The laser heterodyne spectroscopy is the most sensitive and highest resolution spectroscopy (1E7-8) in the middle infrared region, and has been expected to be a powerful method for atmospheric studies. Fully resolved molecular features provided by applying heterodyne techniques are possible allowing retrieval of many physical parameters from single lines. Our group in Tohoku University has developed since 1985, and the terrestrial minor constituents and their vertical profiles have been investigated. From 2009, our infrared laser heterodyne spectroscopy has been developed with quantum cascade lasers (QCLs) which offer sufficient optical output power of several to hundreds milliwatts to guarantee an efficient heterodyne process and high system sensitivity for planetary study. This instrument will be onboard the dedicated PLANETS telescope and Tohoku-60cm  (T60) telescope at the top of Mt. Haleakala, Hawaii, in order to perform continuous monitoring of planetary atmospheres. Our equipment and T60 has been successfully moved to the summit on August 2014, thanks to the great collaboration with University of Hawaii (Jeff Kuhn, Joe Ritter, and their colleagues). T60 itself has been carefully setup by an excellent works of Mitaka-Koki. Our heterodyne is also almost ready to go. Thanks to many people, we are just in front of the first light of T60 and heterodyne instrument. (August 28 2014, Hiromu Nakagawa)
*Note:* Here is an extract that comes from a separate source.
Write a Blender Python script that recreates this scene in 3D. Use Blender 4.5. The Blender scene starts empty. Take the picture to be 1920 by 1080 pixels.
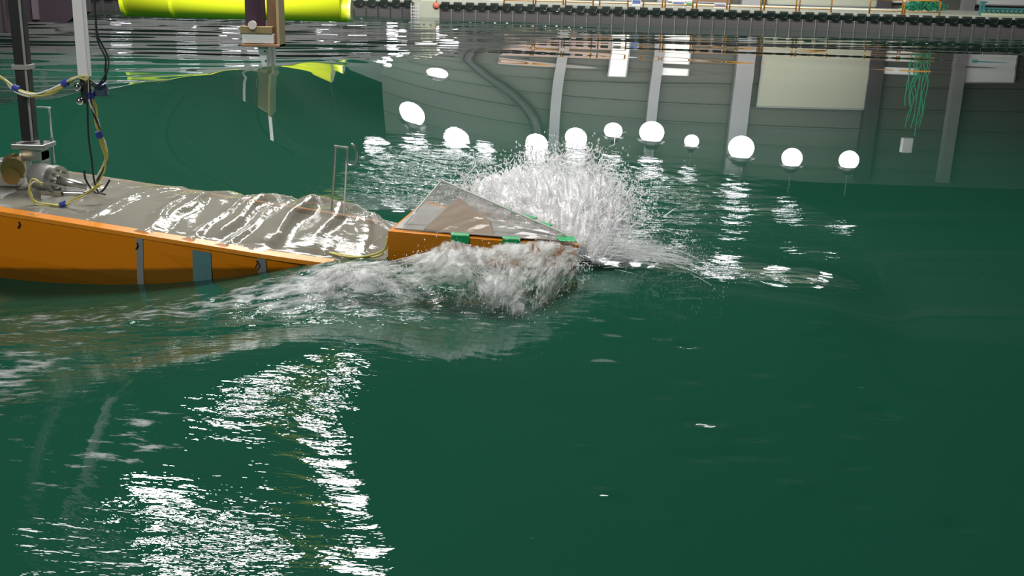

Magnetic and ionospheric electric fields

magnetosphere

The Earth has the region dominated by its magnetic field, called magnetosphere. In the magnetosphere, large-scale magnetic disturbance phenomena such as storms and substorms are observed by the input of energy from solar wind. These phenomena are triggered by convection electric fields that cause the transport and acceleration of charged particles and electromagnetic energies in the magnetosphere. Therefore, investigating evolution of convection electric fields is essential to understand the energy transport associated with solar wind disturbance in the magnetosphere-ionosphere coupled system. Currently, we are trying to clarify evolution of convection electric fields and the energy transport associated with magnetic disturbance phenomena by the in-situ multiple observations of magnetic and ionospheric electric fields – using by THEMIS, RBSP, SuperDARN, and etc.